Anonymous wrote:Anonymous wrote:Anonymous wrote:Anonymous wrote:Anonymous wrote:Bad decision. Your kid is going to lose out on a quality peer group forever. Even if they never see the people again, it shapes their development early on.
See this mom. The perfect example of a mom whose child doesn't belong in AAP but she refuses to let him/her out. Child is trapped and their life is hell for all of ES and MS. Poor child.
But do these kids really exist? (I mean, kids who are hating AAP and the environment but their hypercompetitive parent forces them to continue??)
Not AAP related but similar. I graded AP exams when I was in grad school, great money for an intense week of grading. There were a good number of exams that only had written in them “I am only here because my parents made me.” Many of those had some impolite comments about their parents following the statement. It was surprising to me how many students took AP classes and the exam because they had to.
While AAP is not AP, I am sure that there are kids in AAP who would rather be at their base school with friends in gen ed or in gen ed if their school has LLIV. I know that there are kids in Algebra 1 H in 7th grade because their parents made them. I know kids who were at RSM because their parents made them attend to make sure that they made it into Algebra 1 H in 7th grade. Plenty of parents force their kids into classes and programs that the kids don’t want to be in.
This is why I suspect that there are kids who intentionally bomb the TJ essays so that they have an out for not attending TJ. They don’t really want to go and their parents made them. By bombing the essay or writing “I don’t want to go” they get their way and can let their parents complain about their not being accepted.
This is interesting, but why would they intentionally bomb the AP exams? Just to rebel against their controlling parents?
Anonymous wrote:Anonymous wrote:Anonymous wrote:Anonymous wrote:Bad decision. Your kid is going to lose out on a quality peer group forever. Even if they never see the people again, it shapes their development early on.
See this mom. The perfect example of a mom whose child doesn't belong in AAP but she refuses to let him/her out. Child is trapped and their life is hell for all of ES and MS. Poor child.
But do these kids really exist? (I mean, kids who are hating AAP and the environment but their hypercompetitive parent forces them to continue??)
Not AAP related but similar. I graded AP exams when I was in grad school, great money for an intense week of grading. There were a good number of exams that only had written in them “I am only here because my parents made me.” Many of those had some impolite comments about their parents following the statement. It was surprising to me how many students took AP classes and the exam because they had to.

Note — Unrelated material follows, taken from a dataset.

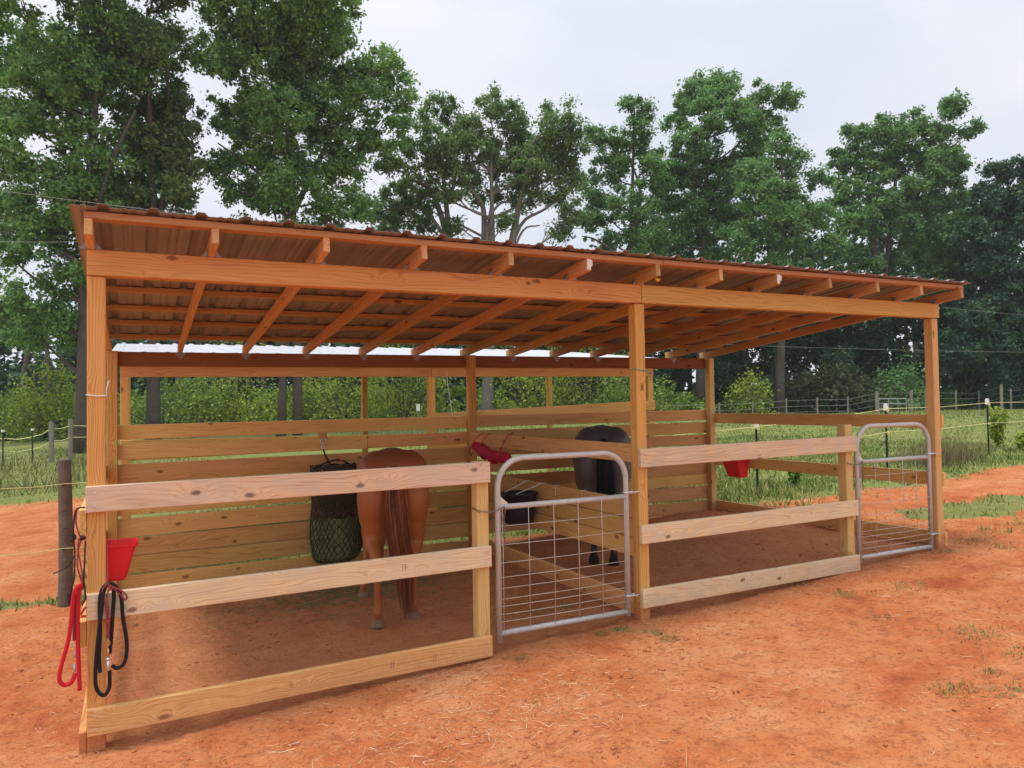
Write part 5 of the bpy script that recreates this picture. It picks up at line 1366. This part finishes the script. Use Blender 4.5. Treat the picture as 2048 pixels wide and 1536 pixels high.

While AAP is not AP, I am sure that there are kids in AAP who would rather be at their base school with friends in gen ed or in gen ed if their school has LLIV. I know that there are kids in Algebra 1 H in 7th grade because their parents made them. I know kids who were at RSM because their parents made them attend to make sure that they made it into Algebra 1 H in 7th grade. Plenty of parents force their kids into classes and programs that the kids don’t want to be in.
This is why I suspect that there are kids who intentionally bomb the TJ essays so that they have an out for not attending TJ. They don’t really want to go and their parents made them. By bombing the essay or writing “I don’t want to go” they get their way and can let their parents complain about their not being accepted.